◆ **Supplied information**
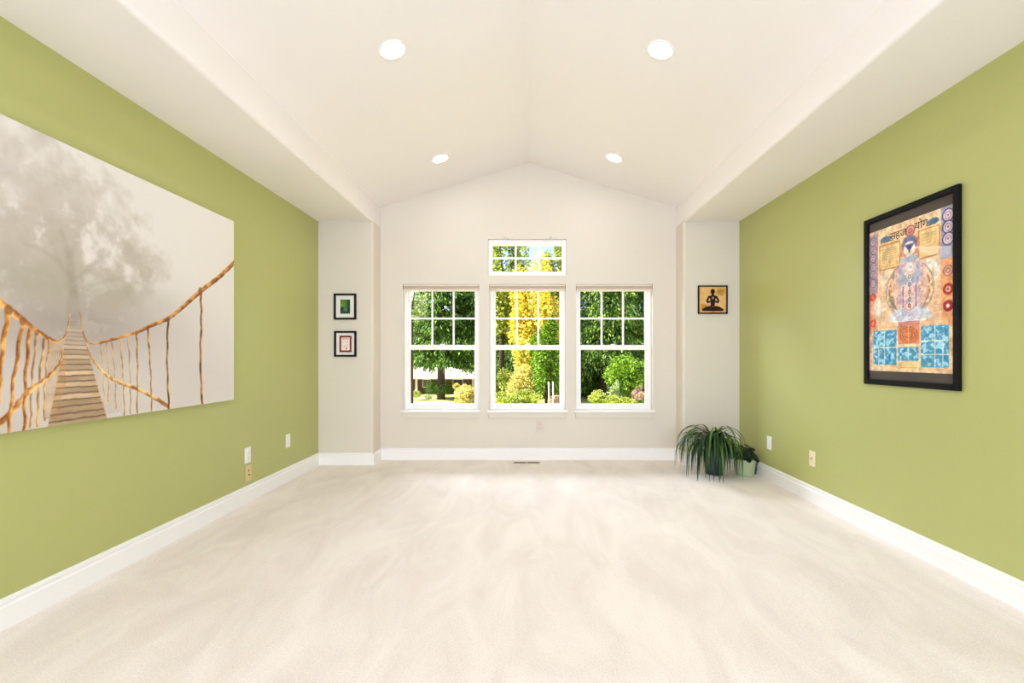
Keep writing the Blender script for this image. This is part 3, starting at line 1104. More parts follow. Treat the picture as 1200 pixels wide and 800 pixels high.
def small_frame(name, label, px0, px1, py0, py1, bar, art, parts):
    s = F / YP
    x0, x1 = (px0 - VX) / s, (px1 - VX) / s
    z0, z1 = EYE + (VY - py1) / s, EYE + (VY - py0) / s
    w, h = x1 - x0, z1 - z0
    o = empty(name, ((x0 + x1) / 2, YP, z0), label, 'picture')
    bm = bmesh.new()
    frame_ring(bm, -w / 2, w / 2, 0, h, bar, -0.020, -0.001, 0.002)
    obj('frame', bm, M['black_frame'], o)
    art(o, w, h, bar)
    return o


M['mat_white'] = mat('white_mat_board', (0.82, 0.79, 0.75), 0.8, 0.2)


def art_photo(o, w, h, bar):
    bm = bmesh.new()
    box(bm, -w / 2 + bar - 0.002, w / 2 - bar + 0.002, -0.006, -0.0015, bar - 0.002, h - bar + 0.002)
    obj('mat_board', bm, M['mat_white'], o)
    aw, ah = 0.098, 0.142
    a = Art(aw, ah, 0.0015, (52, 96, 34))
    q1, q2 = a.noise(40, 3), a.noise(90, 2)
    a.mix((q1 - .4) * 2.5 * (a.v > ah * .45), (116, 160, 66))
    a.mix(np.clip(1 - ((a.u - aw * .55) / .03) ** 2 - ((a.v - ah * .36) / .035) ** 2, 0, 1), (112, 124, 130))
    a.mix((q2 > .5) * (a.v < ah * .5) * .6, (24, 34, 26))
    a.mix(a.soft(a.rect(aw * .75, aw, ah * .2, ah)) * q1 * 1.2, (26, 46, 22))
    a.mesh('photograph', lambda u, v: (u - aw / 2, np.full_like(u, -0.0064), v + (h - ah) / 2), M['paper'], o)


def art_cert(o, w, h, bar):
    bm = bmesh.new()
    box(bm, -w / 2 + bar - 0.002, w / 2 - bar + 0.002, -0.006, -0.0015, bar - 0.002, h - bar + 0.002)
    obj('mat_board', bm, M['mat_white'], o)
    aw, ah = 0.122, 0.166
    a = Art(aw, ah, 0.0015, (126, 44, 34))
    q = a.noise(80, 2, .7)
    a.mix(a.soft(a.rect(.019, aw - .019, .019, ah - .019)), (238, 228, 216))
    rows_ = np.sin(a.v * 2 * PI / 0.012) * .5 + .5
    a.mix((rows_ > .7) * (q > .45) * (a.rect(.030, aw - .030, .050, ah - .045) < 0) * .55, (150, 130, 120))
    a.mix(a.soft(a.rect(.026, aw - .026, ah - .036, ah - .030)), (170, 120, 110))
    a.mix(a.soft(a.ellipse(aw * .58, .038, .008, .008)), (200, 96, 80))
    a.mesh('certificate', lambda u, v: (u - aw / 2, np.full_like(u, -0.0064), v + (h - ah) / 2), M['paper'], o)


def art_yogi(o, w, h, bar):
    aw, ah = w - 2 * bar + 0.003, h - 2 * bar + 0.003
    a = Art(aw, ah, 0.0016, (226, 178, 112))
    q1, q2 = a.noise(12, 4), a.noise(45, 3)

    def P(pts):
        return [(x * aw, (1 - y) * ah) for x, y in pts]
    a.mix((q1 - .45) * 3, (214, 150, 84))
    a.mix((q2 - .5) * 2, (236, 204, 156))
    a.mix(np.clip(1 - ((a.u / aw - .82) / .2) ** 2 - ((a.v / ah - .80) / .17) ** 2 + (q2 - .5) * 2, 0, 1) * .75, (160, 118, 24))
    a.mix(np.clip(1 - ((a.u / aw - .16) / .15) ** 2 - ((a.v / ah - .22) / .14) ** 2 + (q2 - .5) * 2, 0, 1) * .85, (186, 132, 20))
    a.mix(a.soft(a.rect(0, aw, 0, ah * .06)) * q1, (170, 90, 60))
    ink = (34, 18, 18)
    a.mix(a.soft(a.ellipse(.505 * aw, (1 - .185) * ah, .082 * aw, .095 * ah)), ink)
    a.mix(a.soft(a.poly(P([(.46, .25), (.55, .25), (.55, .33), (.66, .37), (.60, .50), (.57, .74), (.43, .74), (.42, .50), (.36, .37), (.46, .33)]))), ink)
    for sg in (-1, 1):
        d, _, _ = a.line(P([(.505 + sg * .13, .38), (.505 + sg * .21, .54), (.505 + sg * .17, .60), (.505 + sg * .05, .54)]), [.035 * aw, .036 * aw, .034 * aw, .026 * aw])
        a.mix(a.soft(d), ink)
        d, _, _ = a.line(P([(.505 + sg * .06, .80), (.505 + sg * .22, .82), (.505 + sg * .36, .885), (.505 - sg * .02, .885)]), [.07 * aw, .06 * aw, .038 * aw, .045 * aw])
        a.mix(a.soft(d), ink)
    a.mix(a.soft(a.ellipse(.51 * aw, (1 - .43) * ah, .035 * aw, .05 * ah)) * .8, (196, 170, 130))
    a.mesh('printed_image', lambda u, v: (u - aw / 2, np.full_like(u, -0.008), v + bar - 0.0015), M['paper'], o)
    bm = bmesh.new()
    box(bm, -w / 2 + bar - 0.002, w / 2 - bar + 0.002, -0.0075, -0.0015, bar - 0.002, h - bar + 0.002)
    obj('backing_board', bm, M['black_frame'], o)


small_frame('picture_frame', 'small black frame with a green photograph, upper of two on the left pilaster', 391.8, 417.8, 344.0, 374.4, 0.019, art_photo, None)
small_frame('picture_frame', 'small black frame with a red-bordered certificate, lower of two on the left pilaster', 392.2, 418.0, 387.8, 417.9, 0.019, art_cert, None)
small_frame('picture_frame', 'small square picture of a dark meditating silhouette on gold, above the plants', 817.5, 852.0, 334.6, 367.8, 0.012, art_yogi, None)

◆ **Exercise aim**
Begin at the first line of the material and copy each line exactly through the one containing "a.mesh('photograph', lambda u, v: (u". Omit pictures.

◆ **Output for this task**
Keep writing the Blender script for this image. This is part 3, starting at line 1104. More parts follow. Treat the picture as 1200 pixels wide and 800 pixels high.
def small_frame(name, label, px0, px1, py0, py1, bar, art, parts):
    s = F / YP
    x0, x1 = (px0 - VX) / s, (px1 - VX) / s
    z0, z1 = EYE + (VY - py1) / s, EYE + (VY - py0) / s
    w, h = x1 - x0, z1 - z0
    o = empty(name, ((x0 + x1) / 2, YP, z0), label, 'picture')
    bm = bmesh.new()
    frame_ring(bm, -w / 2, w / 2, 0, h, bar, -0.020, -0.001, 0.002)
    obj('frame', bm, M['black_frame'], o)
    art(o, w, h, bar)
    return o


M['mat_white'] = mat('white_mat_board', (0.82, 0.79, 0.75), 0.8, 0.2)


def art_photo(o, w, h, bar):
    bm = bmesh.new()
    box(bm, -w / 2 + bar - 0.002, w / 2 - bar + 0.002, -0.006, -0.0015, bar - 0.002, h - bar + 0.002)
    obj('mat_board', bm, M['mat_white'], o)
    aw, ah = 0.098, 0.142
    a = Art(aw, ah, 0.0015, (52, 96, 34))
    q1, q2 = a.noise(40, 3), a.noise(90, 2)
    a.mix((q1 - .4) * 2.5 * (a.v > ah * .45), (116, 160, 66))
    a.mix(np.clip(1 - ((a.u - aw * .55) / .03) ** 2 - ((a.v - ah * .36) / .035) ** 2, 0, 1), (112, 124, 130))
    a.mix((q2 > .5) * (a.v < ah * .5) * .6, (24, 34, 26))
    a.mix(a.soft(a.rect(aw * .75, aw, ah * .2, ah)) * q1 * 1.2, (26, 46, 22))
    a.mesh('photograph', lambda u, v: (u - aw / 2, np.full_like(u, -0.0064), v + (h - ah) / 2), M['paper'], o)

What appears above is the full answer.